As seen above, the charter doesn’t just allow those identifying themselves as homosexuals or “gay” the liberty to live in sexually immoral lifestyles, Biblically speaking, it also allows perfectly reasonable and loving people to believe that the choices that these people are making are detrimental to them and to society as a whole. Similarly, there are those who believe that it is not compassionate to speak against abortion, or divorce, or premarital sex, or gambling, or drug addiction, or pornography addiction, or alcohol abuse, or drunk driving, or any such thing, and they are entitled to hold that opinion and to debate their viewpoint vigorously and even advocate for it. The same can be said, in a free and democratic society, for those who want to see the word “sin” restored to society, and who want to see traditional family values, virtue, integrity, honesty and morality to be promoted in society due to their merits.
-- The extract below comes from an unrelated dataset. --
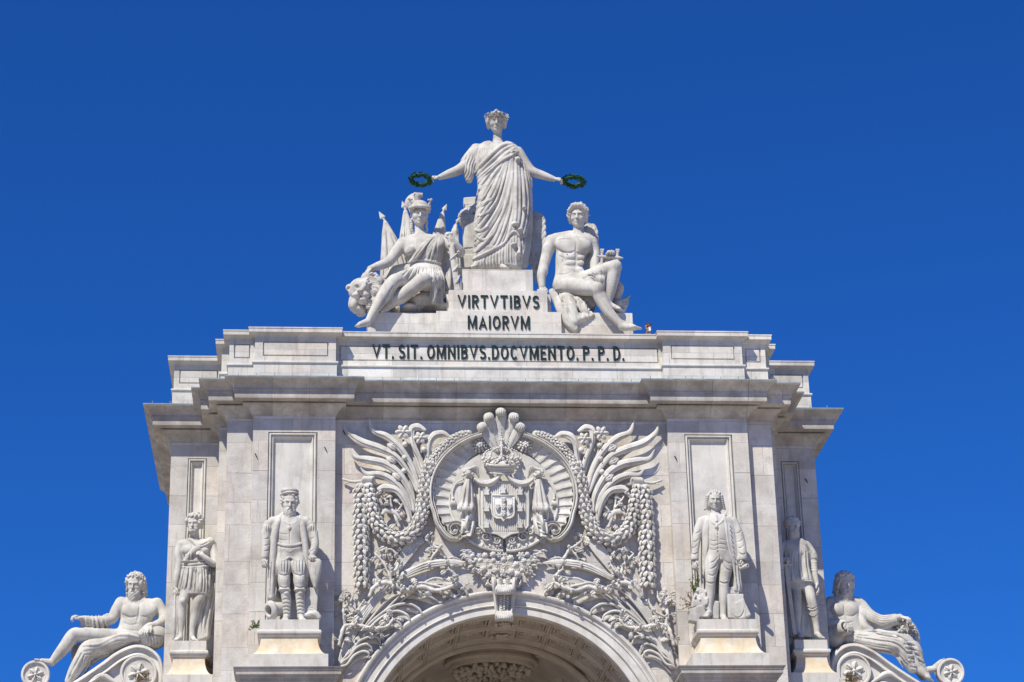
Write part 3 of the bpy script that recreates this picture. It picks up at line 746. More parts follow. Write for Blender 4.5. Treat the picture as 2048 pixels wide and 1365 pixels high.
def rotm(yaw=0, pitch=0, roll=0):
    """yaw>0 turns the face to the picture's right, pitch>0 looks down, roll>0 tilts the crown to the right (degrees)"""
    a, b, c = [math.radians(v) for v in (yaw, pitch, roll)]
    Rz = np.array([[math.cos(a), -math.sin(a), 0], [math.sin(a), math.cos(a), 0], [0, 0, 1]])
    Rx = np.array([[1, 0, 0], [0, math.cos(b), -math.sin(b)], [0, math.sin(b), math.cos(b)]])
    Ry = np.array([[math.cos(c), 0, math.sin(c)], [0, 1, 0], [-math.sin(c), 0, math.cos(c)]])
    return Ry @ Rz @ Rx
def head(G, c, H, yaw=0, pitch=0, roll=0, hair='short', beard=0, seed=1, fem=False, eyes=True, hat=False):
    """c = pixel of the middle of the head (chin to crown), H its height in pixels"""
    R = rotm(yaw, pitch, roll); C = G.P(c); h = H*S; A = R.T
    hk = H/45.0
    def W(p): return C+R @ (np.array(p, float)*h)
    def E(p, r, k=1.5, cut=None, Rl=None): G.ell(W(p), np.array(r)*h, k*hk, R=(A if Rl is None else Rl.T @ A), cut=cut, world=True)
    def K(p, q, ra, rb, k=1.2, cut=None): G.wcap(W(p), W(q), ra*h, rb*h, k*hk, cut=cut)
    E((0, .07, .13), (.35, .42, .36)); E((0, -.08, -.08), (.30, .28, .36), 4)
    E((0, -.14, -.30), (.20, .20, .17), 4); E((0, -.26, -.405), (.115, .085, .08), 3)
    for sg in (-1, 1): E((sg*.16, -.23, -.13), (.10, .10, .10), 3); K((sg*.27, .02, -.12), (sg*.14, -.16, -.38), .07, .06, 3)
    K((-.17, -.325, .085), (-.02, -.365, .075), .04, .035, 1.5); K((.17, -.325, .085), (.02, -.365, .075), .04, .035, 1.5)
    for sg in (-1, 1): E((sg*.13, -.41, .005), (.092, .10, .05), 2.2, True)
    K((0, -.36, .05), (0, -.455, -.135), .030, .046, 1.2); 
    for sg in (-1, 1): E((sg*.045, -.40, -.145), (.035, .045, .032), .8)
    if eyes:
        for sg in (-1, 1):
            E((sg*.13, -.300, -.008), (.060, .045, .036), .6)
            K((sg*.07, -.352, .022), (sg*.195, -.318, .018), .010, .010, .6)
    K((0, -.36, -.20), (0, -.37, -.235), .035, .03, 1.2)
    for sg in (-1, 1): K((0, -.383, -.248), (sg*.085, -.345, -.256), .022, .012, .5); K((0, -.378, -.292), (sg*.07, -.348, -.285), .026, .014, .5)
    K((-.09, -.385, -.269), (.09, -.385, -.269), .010, .010, .3, True); K((-.06, -.37, -.335), (.06, -.37, -.335), .02, .02, .8, True)
    for sg in (-1, 1): E((sg*.345, .03, -.02), (.035, .075, .10), 1); E((sg*.375, .01, -.01), (.018, .04, .055), .6, True)
    r2 = np.random.RandomState(seed)
    def curls(lo, hi, n, sz, zmin, front, ex=0.0, asp=1.4):
        for v in fib(n):
            p = np.array([v[0]*.37, v[1]*.44+.07, v[2]*.37+.13])*(1+ex)
            if p[2] < zmin+(.0 if p[1] > .1 else .12) or (p[1] < front and p[2] < .30 and abs(p[0]) < .30): continue
            if p[1] < front+.05 and abs(p[0]) < .24 and p[2] < .34: continue
            a = r2.uniform(0, 3.14); Rl = np.array([[math.cos(a), 0, -math.sin(a)], [0, 1, 0], [math.sin(a), 0, math.cos(a)]])
            q = sz*r2.uniform(.75, 1.3); E(p, (q*asp, q, q*.75), .7, Rl=Rl)
    if hair == 'short': curls(0, 0, 170, .062, -.12, -.22)
    if hair == 'curly': curls(0, 0, 150, .085, -.15, -.20, .06)
    if hair == 'long':
        curls(0, 0, 150, .07, -.12, -.2, .05)
        for sg in (-1, 1):
            for q in range(7): z1 = -.30-.22*r2.rand(); K((sg*(.30+.01*q), -.12+.07*q, .12), (sg*(.35+.04*r2.rand()), -.06+.07*q, z1+.15), .055, .06, 1); E((sg*(.36+.05*r2.rand()), -.06+.07*q, z1), (.06, .06, .07), 1)
    if hair == 'wavy':                     # big loose locks brushed off the brow
        for sg in (-1, 1):
            for q in range(5): K((sg*.03, -.26+.09*q, .43), (sg*(.18+.01*q), -.33+.09*q, .43), .06, .075, 1); K((sg*(.18+.01*q), -.33+.09*q, .43), (sg*.35, -.28+.1*q, .22), .075, .06, 1)
        for sg in (-1, 1):
            for q, (x, y, z, r) in enumerate(((.07, -.33, .42, .09), (.19, -.30, .38, .09), (.30, -.20, .28, .09), (.36, -.12, .14, .085), (.375, -.06, 0, .08), (.36, 0, -.12, .075), (.34, .08, -.22, .07))):
                E((sg*x, y, z), (r, r, r*1.3), 1.3); K((sg*x*.7, y+.12, z+.06), (sg*x*1.05, y-.03, z-.06), r*.6, r*.35, .6)
        curls(0, 0, 120, .085, -.2, -.18, .04)
    if hair == 'center':                   # parted and drawn back, female
        for sg in (-1, 1):
            for q in range(4): K((sg*.01, -.30+.11*q, .44), (sg*(.33), -.17+.08*q, .10), .055, .05, .8)
            for q in range(5): E((sg*(.12+.07*q), -.35+.08*q, .33-.08*q), (.075, .07, .07), 1.2)
            E((sg*.36, -.02, .02), (.10, .20, .24), 2); E((sg*.34, .12, -.12), (.10, .2, .18), 2)
    if hair == 'wig':
        for sg in (-1, 1): E((sg*.33, .10, -.10), (.12, .24, .42), 2)
        curls(0, 0, 120, .05, .15, -.2, .02)
        for sg in (-1, 1):
            for q in range(7):
                z = .22-.105*q; K((sg*(.36+.015*q), -.14+.02*q, z), (sg*(.40+.02*q), .16, z-.03), .068, .06, .5)
    if beard:
        L = beard
        for v in fib(110):
            p = np.array([v[0]*.24, v[1]*.2-.19, v[2]*(.17+L*.45)-.30-L*.35])
            if p[1] > -.05 or p[2] > -.2+abs(p[0])*.9 or (abs(p[0]) < .09 and p[2] > -.31): continue
            q = r2.uniform(.035, .055)*(1+.3*L); E(p, (q, q, q*(1.1+1.2*min(L, .6))), .6)
        for sg in (-1, 1): K((sg*.01, -.40, -.225), (sg*.13, -.34, -.30), .035, .03, .6); 
        E((0, -.2, -.38-L*.25), (.19-.04*L, .15, .14+L*.35), 3)
        if L > .35:
            for q in range(14):
                a = r2.uniform(-.15, .15); z = -.42-r2.uniform(0, L*.7); K((a, -.33+r2.uniform(0, .06), z+.08), (a+r2.uniform(-.05, .05), -.34, z-.07), .035, .022, .4)
    return W
def hand(G, w, kn, nrm, size=12, curl=(25, 35, 30), spread=.9, thumb=1, r=None, k=1.6, tcurl=.5):
    """w wrist, kn knuckle-side direction point (px,py,d); nrm world normal of the back of the hand; thumb +1/-1 side"""
    a = G.P(w); b = G.P(kn); u = b-a; u /= np.linalg.norm(u); n = np.array(nrm, float); n -= (n @ u)*u; n /= np.linalg.norm(n); v = np.cross(n, u)*thumb
    s_ = size*S; r = (r or size*.12)*S
    pc = a+u*s_*.36; Rm = np.stack([u, n, np.cross(u, n)]); G.ell(pc, (s_*.42, s_*.16, s_*.30), k, R=Rm, world=True)
    ln = (.88, 1.0, .95, .74)
    for i in range(4):
        o = (1.5-i)*.19*spread; p = a+u*s_*(.62-.03*abs(i-1.2))+v*s_*o+n*s_*.04; ang = 0.0
        dv = u+v*.10*(1.5-i)*spread; dv /= np.linalg.norm(dv)
        for j, (seg, c) in enumerate(zip((.30, .21, .17), curl)):
            ang += math.radians(c); dd = dv*math.cos(ang)-n*math.sin(ang); q = p+dd*s_*seg*ln[i]
            G.wcap(p, q, r*(1-.1*j), r*(.92-.1*j), .5); p = q
    p = a+u*s_*.15+v*s_*.24; d1 = u*.62+v*.62-n*.35*tcurl; d1 /= np.linalg.norm(d1); q = p+d1*s_*.32; G.wcap(p, q, r*1.25, r*1.1, 1.0)
    d2 = u*.9+v*.15-n*.6*tcurl; d2 /= np.linalg.norm(d2); G.wcap(q, q+d2*s_*.26, r*1.05, r*.8, .5)
    return G
def foot(G, an, toe, size, r, k=1.5, sandal=False):
    a = G.P(an); b = G.P(toe); u = b-a; u /= np.linalg.norm(u); v = np.cross(u, (0, 0, 1)); v /= np.linalg.norm(v)+1e-9; L = size*S
    G.wcap(a, a+u*L*.55, r*S, r*S*.75, k); G.ell(a+u*L*.62-np.array([0, 0, r*S*.1]), (L*.22, r*S*1.05, r*S*.62), k, R=np.stack([u, v, np.cross(v, u)*-1]), world=True)
    for i in range(5):
        o = (i-2)*.42*r*S; p = a+u*L*(.78-.02*abs(i-1))+v*o; G.wcap(p, p+u*L*(.20-.02*i), r*S*(.32-.03*i), r*S*(.26-.03*i), .6)
    return G
# ------------------------------------------------------------------ the carved relief on the centre wall (left half measured, right half mirrored in the place)
def RW(x, y, d=0): return iv(x, y, YC-d*S*1.3)
def R3(pts): return np.array([RW(p[0], p[1], p[2] if len(p) > 2 else 2) for p in pts])
def z4(X, Y): return (660+X/3.012, 800+Y/3.012)
def z7(X, Y): return (640+X/2.768, 1080+Y/2.768)
OUT = np.array([0, -1.0, 0])
def leaf(mb, p, dr, L, W, H=None, out=OUT, droop=0.0, back=True):
    """pointed leaf with a raised midrib"""
    H = H or W*.5; p = np.array(p, float); dr = dr/np.linalg.norm(dr); sd_ = np.cross(dr, out); sd_ /= np.linalg.norm(sd_)+1e-9
    V = []; prof = ((0, .25), (.25, .8), (.5, 1), (.75, .72), (1, 0.05))
    for t, w_ in prof:
        c = p+dr*L*t+out*(H*math.sin(math.pi*min(t, .95))-droop*t*t*L)
        V += [c-sd_*W*w_*.5-out*H*.35, c+out*H*.45*w_, c+sd_*W*w_*.5-out*H*.35]
    Fc = []
    for i in range(4):
        a = 3*i; Fc += [(a, a+1, a+4, a+3), (a+1, a+2, a+5, a+4)]
    if back: V += [v-out*H*.9 for v in (V[0], V[2], V[12], V[14])]; Fc += [(0, 3, 6, 9, 12, 17, 15), (2, 16, 18, 14, 11, 8, 5), (0, 15, 16, 2, 1)]
    mb.add(V, Fc)
OAK = [(0, .03), (.10, .10), (.18, .26), (.28, .16), (.38, .36), (.50, .20), (.60, .42), (.72, .26), (.82, .32), (.93, .20), (1, .02)]
def oak(mb, p, dr, L, out=OUT, curl=.2, rs=None):
    dr = dr/np.linalg.norm(dr); sd_ = np.cross(dr, out); sd_ /= np.linalg.norm(sd_)+1e-9; V = []
    for t, w_ in OAK:
        c = p+dr*L*t+out*L*(.16*math.sin(math.pi*t)-curl*t*t*.4); up_ = out*L*(.10 if w_ > .24 else -.03)
        V += [c-sd_*L*w_-up_*.4, c-sd_*L*w_*.45+up_*.9, c-out*L*.02, c+sd_*L*w_*.45+up_*.9, c+sd_*L*w_-up_*.4]
    n = len(OAK); Fc = [(5*i+j, 5*i+j+1, 5*i+6+j, 5*i+5+j) for i in range(n-1) for j in range(4)]
    b = len(V); V += [v-out*L*.10 for v in (V[5*i+j] for i in range(n) for j in (0, 4))]
    for i in range(n-1): Fc += [(5*i, 5*i+5, b+2*i+2, b+2*i), (5*i+4, b+2*i+1, b+2*i+3, 5*i+9)]
    mb.add(V, Fc)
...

Well, Mr. Blake.  Let me bring a few more details of interpreting the Constitution to your attention.  First of all, the premise statement about the "supremacy of God" is in the preamble, and mysteriously does not stipulate which particular notion of God is held to be "supreme", nor does any other part of the Constitution of this country stipulate any particular faith as having supremacy.  This is important, especially in a society where there are so many faiths practiced (and no small number of people who consciously choose not to practice any religion at all).
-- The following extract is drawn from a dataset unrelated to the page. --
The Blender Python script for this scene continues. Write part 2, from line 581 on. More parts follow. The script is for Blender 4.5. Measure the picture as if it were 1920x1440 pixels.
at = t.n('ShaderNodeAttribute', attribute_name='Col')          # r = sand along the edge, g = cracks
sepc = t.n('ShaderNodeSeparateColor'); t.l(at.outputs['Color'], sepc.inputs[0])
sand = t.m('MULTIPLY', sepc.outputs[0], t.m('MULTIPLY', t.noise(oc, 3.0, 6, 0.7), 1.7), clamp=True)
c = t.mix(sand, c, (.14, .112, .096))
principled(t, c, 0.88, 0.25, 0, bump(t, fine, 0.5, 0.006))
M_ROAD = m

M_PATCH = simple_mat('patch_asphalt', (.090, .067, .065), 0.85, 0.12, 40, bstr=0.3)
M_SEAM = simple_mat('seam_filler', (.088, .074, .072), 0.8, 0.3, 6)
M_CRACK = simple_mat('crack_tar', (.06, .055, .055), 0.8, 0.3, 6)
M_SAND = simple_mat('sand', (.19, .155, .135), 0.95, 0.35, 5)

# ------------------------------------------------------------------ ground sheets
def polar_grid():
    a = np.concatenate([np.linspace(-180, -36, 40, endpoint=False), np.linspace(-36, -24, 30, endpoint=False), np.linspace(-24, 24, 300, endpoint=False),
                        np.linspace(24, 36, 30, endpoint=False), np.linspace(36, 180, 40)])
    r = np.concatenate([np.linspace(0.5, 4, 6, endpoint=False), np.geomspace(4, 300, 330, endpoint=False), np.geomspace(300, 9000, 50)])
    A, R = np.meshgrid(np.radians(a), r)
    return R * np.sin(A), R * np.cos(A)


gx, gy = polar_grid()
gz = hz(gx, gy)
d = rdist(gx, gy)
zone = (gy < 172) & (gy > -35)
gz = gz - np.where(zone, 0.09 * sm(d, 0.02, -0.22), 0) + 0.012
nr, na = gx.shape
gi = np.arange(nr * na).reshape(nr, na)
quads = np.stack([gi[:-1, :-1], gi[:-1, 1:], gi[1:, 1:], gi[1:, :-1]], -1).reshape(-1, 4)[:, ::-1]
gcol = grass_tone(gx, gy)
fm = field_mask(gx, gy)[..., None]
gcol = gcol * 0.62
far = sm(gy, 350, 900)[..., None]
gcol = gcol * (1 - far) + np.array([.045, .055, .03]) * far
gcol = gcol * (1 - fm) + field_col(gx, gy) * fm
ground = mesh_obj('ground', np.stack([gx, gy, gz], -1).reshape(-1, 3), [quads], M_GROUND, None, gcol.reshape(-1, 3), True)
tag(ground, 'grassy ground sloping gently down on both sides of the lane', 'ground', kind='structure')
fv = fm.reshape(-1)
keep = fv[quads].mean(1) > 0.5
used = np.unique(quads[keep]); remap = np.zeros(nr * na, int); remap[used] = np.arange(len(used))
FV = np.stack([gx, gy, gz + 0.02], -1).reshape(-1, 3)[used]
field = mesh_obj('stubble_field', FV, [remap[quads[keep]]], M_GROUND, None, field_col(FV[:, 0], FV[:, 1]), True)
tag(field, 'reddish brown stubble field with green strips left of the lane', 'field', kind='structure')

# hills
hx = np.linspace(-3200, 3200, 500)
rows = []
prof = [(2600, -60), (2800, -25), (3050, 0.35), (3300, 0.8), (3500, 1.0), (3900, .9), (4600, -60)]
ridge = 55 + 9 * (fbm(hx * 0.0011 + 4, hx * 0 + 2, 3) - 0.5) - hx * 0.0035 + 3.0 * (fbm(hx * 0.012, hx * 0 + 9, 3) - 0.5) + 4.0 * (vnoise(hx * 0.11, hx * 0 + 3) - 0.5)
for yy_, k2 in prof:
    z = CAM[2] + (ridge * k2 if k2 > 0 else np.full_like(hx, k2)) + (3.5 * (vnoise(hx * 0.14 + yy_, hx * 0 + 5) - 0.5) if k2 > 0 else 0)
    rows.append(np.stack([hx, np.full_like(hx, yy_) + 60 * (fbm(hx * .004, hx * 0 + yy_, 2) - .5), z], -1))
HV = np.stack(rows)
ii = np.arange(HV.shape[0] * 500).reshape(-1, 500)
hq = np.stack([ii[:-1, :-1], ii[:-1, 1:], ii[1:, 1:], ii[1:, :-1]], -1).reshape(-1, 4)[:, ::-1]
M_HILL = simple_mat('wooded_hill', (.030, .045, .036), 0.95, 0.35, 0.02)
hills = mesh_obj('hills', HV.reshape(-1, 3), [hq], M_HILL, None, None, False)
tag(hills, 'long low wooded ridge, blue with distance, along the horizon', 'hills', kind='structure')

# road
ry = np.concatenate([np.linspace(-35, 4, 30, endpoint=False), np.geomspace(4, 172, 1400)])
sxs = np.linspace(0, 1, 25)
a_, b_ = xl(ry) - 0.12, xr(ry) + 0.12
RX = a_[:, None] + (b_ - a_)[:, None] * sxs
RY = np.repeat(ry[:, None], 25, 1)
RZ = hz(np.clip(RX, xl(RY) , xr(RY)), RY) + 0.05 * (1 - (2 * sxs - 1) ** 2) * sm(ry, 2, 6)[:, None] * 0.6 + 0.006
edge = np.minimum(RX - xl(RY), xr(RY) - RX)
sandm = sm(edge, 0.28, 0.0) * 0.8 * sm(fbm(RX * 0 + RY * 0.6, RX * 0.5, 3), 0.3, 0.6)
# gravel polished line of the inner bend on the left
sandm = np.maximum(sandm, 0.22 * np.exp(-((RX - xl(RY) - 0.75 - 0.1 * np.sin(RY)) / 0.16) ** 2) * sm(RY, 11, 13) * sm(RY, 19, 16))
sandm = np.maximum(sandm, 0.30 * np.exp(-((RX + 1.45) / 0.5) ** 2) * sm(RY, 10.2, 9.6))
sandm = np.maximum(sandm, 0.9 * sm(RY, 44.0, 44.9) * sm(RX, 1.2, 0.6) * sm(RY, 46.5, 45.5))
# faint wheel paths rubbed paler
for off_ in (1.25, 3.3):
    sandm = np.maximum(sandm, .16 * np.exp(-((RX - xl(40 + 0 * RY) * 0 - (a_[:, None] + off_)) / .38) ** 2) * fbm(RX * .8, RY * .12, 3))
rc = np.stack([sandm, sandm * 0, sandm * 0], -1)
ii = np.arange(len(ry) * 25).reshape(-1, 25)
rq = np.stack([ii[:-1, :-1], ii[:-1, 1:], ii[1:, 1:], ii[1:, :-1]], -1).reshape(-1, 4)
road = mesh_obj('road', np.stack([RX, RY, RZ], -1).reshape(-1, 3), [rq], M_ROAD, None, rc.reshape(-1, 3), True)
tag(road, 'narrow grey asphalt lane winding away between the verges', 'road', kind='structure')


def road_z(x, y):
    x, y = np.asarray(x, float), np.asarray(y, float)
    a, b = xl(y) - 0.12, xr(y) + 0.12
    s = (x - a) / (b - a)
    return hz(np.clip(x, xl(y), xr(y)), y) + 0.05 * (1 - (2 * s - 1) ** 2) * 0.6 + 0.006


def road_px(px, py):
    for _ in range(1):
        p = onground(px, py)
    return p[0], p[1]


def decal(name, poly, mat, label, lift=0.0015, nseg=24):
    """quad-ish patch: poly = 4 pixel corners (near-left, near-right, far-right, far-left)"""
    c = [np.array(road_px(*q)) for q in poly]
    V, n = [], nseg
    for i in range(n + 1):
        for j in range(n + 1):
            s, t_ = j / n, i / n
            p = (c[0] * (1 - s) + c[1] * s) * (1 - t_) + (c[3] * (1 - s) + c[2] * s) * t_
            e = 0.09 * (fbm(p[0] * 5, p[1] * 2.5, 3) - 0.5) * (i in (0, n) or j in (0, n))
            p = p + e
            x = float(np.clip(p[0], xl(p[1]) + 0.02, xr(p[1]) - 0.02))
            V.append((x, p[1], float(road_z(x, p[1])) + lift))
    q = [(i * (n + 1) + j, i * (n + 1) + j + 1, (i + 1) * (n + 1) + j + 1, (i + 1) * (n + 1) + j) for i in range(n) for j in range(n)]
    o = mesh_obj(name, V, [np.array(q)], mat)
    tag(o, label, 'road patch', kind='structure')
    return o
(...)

Second, Mr. Blake seems to misunderstand the fundamental freedoms in S2.  All of those are indisputably individual freedoms.  They do not extend beyond the individual per se.  Mr. McIver, Mr. Blake and everybody else in Canada all bear those freedoms without question.  That does not grant any of them the right to impose their beliefs upon others either directly or indirectly.
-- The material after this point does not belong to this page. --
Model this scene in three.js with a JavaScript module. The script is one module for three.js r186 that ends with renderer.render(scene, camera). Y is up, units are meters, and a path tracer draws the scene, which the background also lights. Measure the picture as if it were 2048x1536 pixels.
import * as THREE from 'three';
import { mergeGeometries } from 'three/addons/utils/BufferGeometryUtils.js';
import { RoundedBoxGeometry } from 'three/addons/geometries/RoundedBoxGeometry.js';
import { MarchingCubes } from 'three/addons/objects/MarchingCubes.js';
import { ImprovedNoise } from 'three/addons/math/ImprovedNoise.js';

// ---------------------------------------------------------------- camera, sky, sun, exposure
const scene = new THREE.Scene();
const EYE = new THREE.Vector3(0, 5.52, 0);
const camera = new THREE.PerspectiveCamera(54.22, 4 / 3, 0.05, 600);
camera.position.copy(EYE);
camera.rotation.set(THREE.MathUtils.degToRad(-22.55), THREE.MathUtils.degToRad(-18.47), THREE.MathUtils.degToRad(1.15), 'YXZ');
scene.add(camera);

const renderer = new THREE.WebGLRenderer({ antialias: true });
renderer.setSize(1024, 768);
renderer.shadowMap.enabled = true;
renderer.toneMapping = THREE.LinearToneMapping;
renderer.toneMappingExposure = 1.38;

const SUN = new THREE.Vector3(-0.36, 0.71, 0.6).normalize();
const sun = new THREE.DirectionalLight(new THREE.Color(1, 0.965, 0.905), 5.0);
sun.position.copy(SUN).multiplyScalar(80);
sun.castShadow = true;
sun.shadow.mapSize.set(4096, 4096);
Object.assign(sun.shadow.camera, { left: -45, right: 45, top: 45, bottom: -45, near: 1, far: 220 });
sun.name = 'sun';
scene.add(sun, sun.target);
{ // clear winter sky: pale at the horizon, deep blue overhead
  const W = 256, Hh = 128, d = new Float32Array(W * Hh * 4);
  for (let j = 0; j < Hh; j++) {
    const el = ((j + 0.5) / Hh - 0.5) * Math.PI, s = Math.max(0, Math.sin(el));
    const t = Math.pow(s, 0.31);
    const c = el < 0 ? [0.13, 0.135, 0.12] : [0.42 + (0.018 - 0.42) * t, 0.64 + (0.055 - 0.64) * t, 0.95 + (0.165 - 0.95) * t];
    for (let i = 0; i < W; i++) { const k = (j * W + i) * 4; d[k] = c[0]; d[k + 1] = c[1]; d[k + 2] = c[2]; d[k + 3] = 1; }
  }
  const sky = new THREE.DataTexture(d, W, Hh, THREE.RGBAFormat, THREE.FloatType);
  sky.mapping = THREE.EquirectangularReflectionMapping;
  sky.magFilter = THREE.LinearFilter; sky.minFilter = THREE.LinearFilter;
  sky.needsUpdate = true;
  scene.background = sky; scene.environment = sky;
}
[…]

Further, Mr. Blake fails to understand one additional point.  Nothing in those freedoms shields anyone from the consequences of their exercise of those rights.  Mr. McIver is absolutely free to associate with Mr. Pawlowski's church, or whatever else he wishes.  Nobody will charge him with anything for it.

That said, Mr. McIver is a politician - a public figure - and one who is angling to become this province's next premier, and possibly the premier for the next four years after an expected 2016 election.  Mr. Pawlowski's preachings may well carry with it a price when it is put in front of the electorate.  Mr. McIver knew that when he started participating in Street Church events, and he knows it now.  When it comes to political figures, the public has a right to know what a candidate believes, and whether or not he would act on those beliefs legislatively.  McIver now has the unfortunately difficult job of convincing a public that has come to see homophobia as electoral poison that his association with Street Church doesn't influence his legislative beliefs.